Your objective: All of the data below should be written out exactly.

Data excerpt:
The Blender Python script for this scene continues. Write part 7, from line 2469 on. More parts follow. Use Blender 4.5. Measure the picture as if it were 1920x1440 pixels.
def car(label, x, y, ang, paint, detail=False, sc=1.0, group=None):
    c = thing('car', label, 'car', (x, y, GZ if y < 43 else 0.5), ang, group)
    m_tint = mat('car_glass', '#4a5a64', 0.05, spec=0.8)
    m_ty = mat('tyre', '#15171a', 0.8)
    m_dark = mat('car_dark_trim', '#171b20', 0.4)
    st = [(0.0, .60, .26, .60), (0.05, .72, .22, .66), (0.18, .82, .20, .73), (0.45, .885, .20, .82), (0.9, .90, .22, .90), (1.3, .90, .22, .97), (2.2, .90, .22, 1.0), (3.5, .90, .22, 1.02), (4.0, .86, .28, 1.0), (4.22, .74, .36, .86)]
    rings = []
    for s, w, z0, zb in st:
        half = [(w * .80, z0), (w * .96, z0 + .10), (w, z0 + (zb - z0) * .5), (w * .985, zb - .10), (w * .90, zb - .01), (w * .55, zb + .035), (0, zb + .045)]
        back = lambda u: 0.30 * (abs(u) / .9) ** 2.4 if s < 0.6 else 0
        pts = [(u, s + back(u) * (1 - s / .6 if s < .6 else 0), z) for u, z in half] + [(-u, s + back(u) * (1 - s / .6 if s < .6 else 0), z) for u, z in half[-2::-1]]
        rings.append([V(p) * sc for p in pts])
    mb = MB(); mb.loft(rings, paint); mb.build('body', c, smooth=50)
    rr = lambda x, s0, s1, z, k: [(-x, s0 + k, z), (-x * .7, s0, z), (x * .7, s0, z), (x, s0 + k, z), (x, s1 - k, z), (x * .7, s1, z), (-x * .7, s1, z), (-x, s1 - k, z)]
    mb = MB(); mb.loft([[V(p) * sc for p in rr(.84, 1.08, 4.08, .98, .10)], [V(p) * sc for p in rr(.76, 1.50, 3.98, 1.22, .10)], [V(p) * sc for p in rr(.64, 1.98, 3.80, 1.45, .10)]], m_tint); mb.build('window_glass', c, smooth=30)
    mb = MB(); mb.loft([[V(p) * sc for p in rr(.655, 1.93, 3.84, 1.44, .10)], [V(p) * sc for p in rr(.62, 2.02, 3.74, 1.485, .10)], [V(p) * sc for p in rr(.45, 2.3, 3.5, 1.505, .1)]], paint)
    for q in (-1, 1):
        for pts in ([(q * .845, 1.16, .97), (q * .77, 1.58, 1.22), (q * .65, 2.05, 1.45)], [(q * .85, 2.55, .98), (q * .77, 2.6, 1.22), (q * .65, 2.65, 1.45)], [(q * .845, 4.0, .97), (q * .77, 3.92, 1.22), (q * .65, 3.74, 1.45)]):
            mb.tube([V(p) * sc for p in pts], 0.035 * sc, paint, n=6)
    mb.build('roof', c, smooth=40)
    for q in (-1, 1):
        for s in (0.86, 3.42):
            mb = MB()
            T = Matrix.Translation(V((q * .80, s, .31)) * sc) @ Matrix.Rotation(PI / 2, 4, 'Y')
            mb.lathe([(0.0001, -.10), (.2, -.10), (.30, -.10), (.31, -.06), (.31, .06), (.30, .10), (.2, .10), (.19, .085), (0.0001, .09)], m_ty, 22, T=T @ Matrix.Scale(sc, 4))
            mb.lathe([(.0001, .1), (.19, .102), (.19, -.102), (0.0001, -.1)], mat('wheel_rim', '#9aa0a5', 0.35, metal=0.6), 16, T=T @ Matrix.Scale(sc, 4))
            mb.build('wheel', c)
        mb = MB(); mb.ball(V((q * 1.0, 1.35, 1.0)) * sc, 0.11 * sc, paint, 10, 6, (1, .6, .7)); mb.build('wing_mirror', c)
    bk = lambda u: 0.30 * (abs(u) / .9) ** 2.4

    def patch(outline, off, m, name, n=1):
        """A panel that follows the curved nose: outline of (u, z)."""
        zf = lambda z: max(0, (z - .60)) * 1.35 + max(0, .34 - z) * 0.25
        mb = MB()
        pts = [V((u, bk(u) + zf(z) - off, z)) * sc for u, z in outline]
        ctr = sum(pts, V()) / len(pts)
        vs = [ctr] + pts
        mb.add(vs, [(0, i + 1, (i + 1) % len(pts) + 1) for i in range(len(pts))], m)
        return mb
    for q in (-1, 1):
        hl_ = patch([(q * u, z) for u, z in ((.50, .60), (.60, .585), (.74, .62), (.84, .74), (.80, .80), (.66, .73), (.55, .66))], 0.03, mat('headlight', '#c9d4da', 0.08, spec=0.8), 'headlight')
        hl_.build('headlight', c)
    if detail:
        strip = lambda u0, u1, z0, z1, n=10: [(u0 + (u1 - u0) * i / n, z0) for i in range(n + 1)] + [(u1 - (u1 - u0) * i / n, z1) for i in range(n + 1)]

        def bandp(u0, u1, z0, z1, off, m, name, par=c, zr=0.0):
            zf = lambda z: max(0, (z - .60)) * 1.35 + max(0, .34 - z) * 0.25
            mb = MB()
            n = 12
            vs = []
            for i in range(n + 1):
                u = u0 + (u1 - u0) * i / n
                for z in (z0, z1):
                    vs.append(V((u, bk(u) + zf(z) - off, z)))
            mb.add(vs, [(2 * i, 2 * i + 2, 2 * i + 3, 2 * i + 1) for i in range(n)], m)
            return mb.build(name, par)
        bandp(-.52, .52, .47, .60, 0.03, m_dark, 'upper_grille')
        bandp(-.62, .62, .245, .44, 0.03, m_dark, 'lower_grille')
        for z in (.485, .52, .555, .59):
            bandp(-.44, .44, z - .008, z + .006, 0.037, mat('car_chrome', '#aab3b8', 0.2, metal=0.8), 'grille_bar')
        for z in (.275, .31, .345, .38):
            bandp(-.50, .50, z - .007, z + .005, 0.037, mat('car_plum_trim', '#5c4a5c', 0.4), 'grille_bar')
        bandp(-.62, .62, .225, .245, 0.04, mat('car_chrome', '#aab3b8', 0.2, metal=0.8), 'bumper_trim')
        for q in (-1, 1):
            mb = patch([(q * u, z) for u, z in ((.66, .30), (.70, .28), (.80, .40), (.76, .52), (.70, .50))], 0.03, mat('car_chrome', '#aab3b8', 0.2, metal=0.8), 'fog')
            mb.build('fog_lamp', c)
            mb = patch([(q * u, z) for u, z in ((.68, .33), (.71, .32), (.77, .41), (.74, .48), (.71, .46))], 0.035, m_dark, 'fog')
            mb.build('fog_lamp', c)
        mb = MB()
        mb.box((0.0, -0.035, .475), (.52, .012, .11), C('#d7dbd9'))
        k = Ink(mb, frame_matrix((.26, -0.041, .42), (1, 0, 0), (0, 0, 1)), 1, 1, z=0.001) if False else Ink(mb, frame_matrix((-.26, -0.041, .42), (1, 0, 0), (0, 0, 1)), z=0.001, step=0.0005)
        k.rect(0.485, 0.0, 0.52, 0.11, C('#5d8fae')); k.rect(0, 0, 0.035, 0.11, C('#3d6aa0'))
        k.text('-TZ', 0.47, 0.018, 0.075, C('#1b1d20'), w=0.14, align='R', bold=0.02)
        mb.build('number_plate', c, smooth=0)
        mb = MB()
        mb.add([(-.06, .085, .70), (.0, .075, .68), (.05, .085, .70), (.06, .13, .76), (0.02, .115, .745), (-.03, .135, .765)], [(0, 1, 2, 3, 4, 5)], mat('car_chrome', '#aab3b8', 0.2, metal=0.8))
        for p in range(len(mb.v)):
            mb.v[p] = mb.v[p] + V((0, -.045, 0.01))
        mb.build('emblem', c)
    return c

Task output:
The Blender Python script for this scene continues. Write part 7, from line 2469 on. More parts follow. Use Blender 4.5. Measure the picture as if it were 1920x1440 pixels.
def car(label, x, y, ang, paint, detail=False, sc=1.0, group=None):
    c = thing('car', label, 'car', (x, y, GZ if y < 43 else 0.5), ang, group)
    m_tint = mat('car_glass', '#4a5a64', 0.05, spec=0.8)
    m_ty = mat('tyre', '#15171a', 0.8)
    m_dark = mat('car_dark_trim', '#171b20', 0.4)
    st = [(0.0, .60, .26, .60), (0.05, .72, .22, .66), (0.18, .82, .20, .73), (0.45, .885, .20, .82), (0.9, .90, .22, .90), (1.3, .90, .22, .97), (2.2, .90, .22, 1.0), (3.5, .90, .22, 1.02), (4.0, .86, .28, 1.0), (4.22, .74, .36, .86)]
    rings = []
    for s, w, z0, zb in st:
        half = [(w * .80, z0), (w * .96, z0 + .10), (w, z0 + (zb - z0) * .5), (w * .985, zb - .10), (w * .90, zb - .01), (w * .55, zb + .035), (0, zb + .045)]
        back = lambda u: 0.30 * (abs(u) / .9) ** 2.4 if s < 0.6 else 0
        pts = [(u, s + back(u) * (1 - s / .6 if s < .6 else 0), z) for u, z in half] + [(-u, s + back(u) * (1 - s / .6 if s < .6 else 0), z) for u, z in half[-2::-1]]
        rings.append([V(p) * sc for p in pts])
    mb = MB(); mb.loft(rings, paint); mb.build('body', c, smooth=50)
    rr = lambda x, s0, s1, z, k: [(-x, s0 + k, z), (-x * .7, s0, z), (x * .7, s0, z), (x, s0 + k, z), (x, s1 - k, z), (x * .7, s1, z), (-x * .7, s1, z), (-x, s1 - k, z)]
    mb = MB(); mb.loft([[V(p) * sc for p in rr(.84, 1.08, 4.08, .98, .10)], [V(p) * sc for p in rr(.76, 1.50, 3.98, 1.22, .10)], [V(p) * sc for p in rr(.64, 1.98, 3.80, 1.45, .10)]], m_tint); mb.build('window_glass', c, smooth=30)
    mb = MB(); mb.loft([[V(p) * sc for p in rr(.655, 1.93, 3.84, 1.44, .10)], [V(p) * sc for p in rr(.62, 2.02, 3.74, 1.485, .10)], [V(p) * sc for p in rr(.45, 2.3, 3.5, 1.505, .1)]], paint)
    for q in (-1, 1):
        for pts in ([(q * .845, 1.16, .97), (q * .77, 1.58, 1.22), (q * .65, 2.05, 1.45)], [(q * .85, 2.55, .98), (q * .77, 2.6, 1.22), (q * .65, 2.65, 1.45)], [(q * .845, 4.0, .97), (q * .77, 3.92, 1.22), (q * .65, 3.74, 1.45)]):
            mb.tube([V(p) * sc for p in pts], 0.035 * sc, paint, n=6)
    mb.build('roof', c, smooth=40)
    for q in (-1, 1):
        for s in (0.86, 3.42):
            mb = MB()
            T = Matrix.Translation(V((q * .80, s, .31)) * sc) @ Matrix.Rotation(PI / 2, 4, 'Y')
            mb.lathe([(0.0001, -.10), (.2, -.10), (.30, -.10), (.31, -.06), (.31, .06), (.30, .10), (.2, .10), (.19, .085), (0.0001, .09)], m_ty, 22, T=T @ Matrix.Scale(sc, 4))
            mb.lathe([(.0001, .1), (.19, .102), (.19, -.102), (0.0001, -.1)], mat('wheel_rim', '#9aa0a5', 0.35, metal=0.6), 16, T=T @ Matrix.Scale(sc, 4))
            mb.build('wheel', c)
        mb = MB(); mb.ball(V((q * 1.0, 1.35, 1.0)) * sc, 0.11 * sc, paint, 10, 6, (1, .6, .7)); mb.build('wing_mirror', c)
    bk = lambda u: 0.30 * (abs(u) / .9) ** 2.4

    def patch(outline, off, m, name, n=1):
        """A panel that follows the curved nose: outline of (u, z)."""
        zf = lambda z: max(0, (z - .60)) * 1.35 + max(0, .34 - z) * 0.25
        mb = MB()
        pts = [V((u, bk(u) + zf(z) - off, z)) * sc for u, z in outline]
        ctr = sum(pts, V()) / len(pts)
        vs = [ctr] + pts
        mb.add(vs, [(0, i + 1, (i + 1) % len(pts) + 1) for i in range(len(pts))], m)
        return mb
    for q in (-1, 1):
        hl_ = patch([(q * u, z) for u, z in ((.50, .60), (.60, .585), (.74, .62), (.84, .74), (.80, .80), (.66, .73), (.55, .66))], 0.03, mat('headlight', '#c9d4da', 0.08, spec=0.8), 'headlight')
        hl_.build('headlight', c)
    if detail:
        strip = lambda u0, u1, z0, z1, n=10: [(u0 + (u1 - u0) * i / n, z0) for i in range(n + 1)] + [(u1 - (u1 - u0) * i / n, z1) for i in range(n + 1)]

        def bandp(u0, u1, z0, z1, off, m, name, par=c, zr=0.0):
            zf = lambda z: max(0, (z - .60)) * 1.35 + max(0, .34 - z) * 0.25
            mb = MB()
            n = 12
            vs = []
            for i in range(n + 1):
                u = u0 + (u1 - u0) * i / n
                for z in (z0, z1):
                    vs.append(V((u, bk(u) + zf(z) - off, z)))
            mb.add(vs, [(2 * i, 2 * i + 2, 2 * i + 3, 2 * i + 1) for i in range(n)], m)
            return mb.build(name, par)
        bandp(-.52, .52, .47, .60, 0.03, m_dark, 'upper_grille')
        bandp(-.62, .62, .245, .44, 0.03, m_dark, 'lower_grille')
        for z in (.485, .52, .555, .59):
            bandp(-.44, .44, z - .008, z + .006, 0.037, mat('car_chrome', '#aab3b8', 0.2, metal=0.8), 'grille_bar')
        for z in (.275, .31, .345, .38):
            bandp(-.50, .50, z - .007, z + .005, 0.037, mat('car_plum_trim', '#5c4a5c', 0.4), 'grille_bar')
        bandp(-.62, .62, .225, .245, 0.04, mat('car_chrome', '#aab3b8', 0.2, metal=0.8), 'bumper_trim')
        for q in (-1, 1):
            mb = patch([(q * u, z) for u, z in ((.66, .30), (.70, .28), (.80, .40), (.76, .52), (.70, .50))], 0.03, mat('car_chrome', '#aab3b8', 0.2, metal=0.8), 'fog')
            mb.build('fog_lamp', c)
            mb = patch([(q * u, z) for u, z in ((.68, .33), (.71, .32), (.77, .41), (.74, .48), (.71, .46))], 0.035, m_dark, 'fog')
            mb.build('fog_lamp', c)
        mb = MB()
        mb.box((0.0, -0.035, .475), (.52, .012, .11), C('#d7dbd9'))
        k = Ink(mb, frame_matrix((.26, -0.041, .42), (1, 0, 0), (0, 0, 1)), 1, 1, z=0.001) if False else Ink(mb, frame_matrix((-.26, -0.041, .42), (1, 0, 0), (0, 0, 1)), z=0.001, step=0.0005)
        k.rect(0.485, 0.0, 0.52, 0.11, C('#5d8fae')); k.rect(0, 0, 0.035, 0.11, C('#3d6aa0'))
        k.text('-TZ', 0.47, 0.018, 0.075, C('#1b1d20'), w=0.14, align='R', bold=0.02)
        mb.build('number_plate', c, smooth=0)
        mb = MB()
        mb.add([(-.06, .085, .70), (.0, .075, .68), (.05, .085, .70), (.06, .13, .76), (0.02, .115, .745), (-.03, .135, .765)], [(0, 1, 2, 3, 4, 5)], mat('car_chrome', '#aab3b8', 0.2, metal=0.8))
        for p in range(len(mb.v)):
            mb.v[p] = mb.v[p] + V((0, -.045, 0.01))
        mb.build('emblem', c)
    return c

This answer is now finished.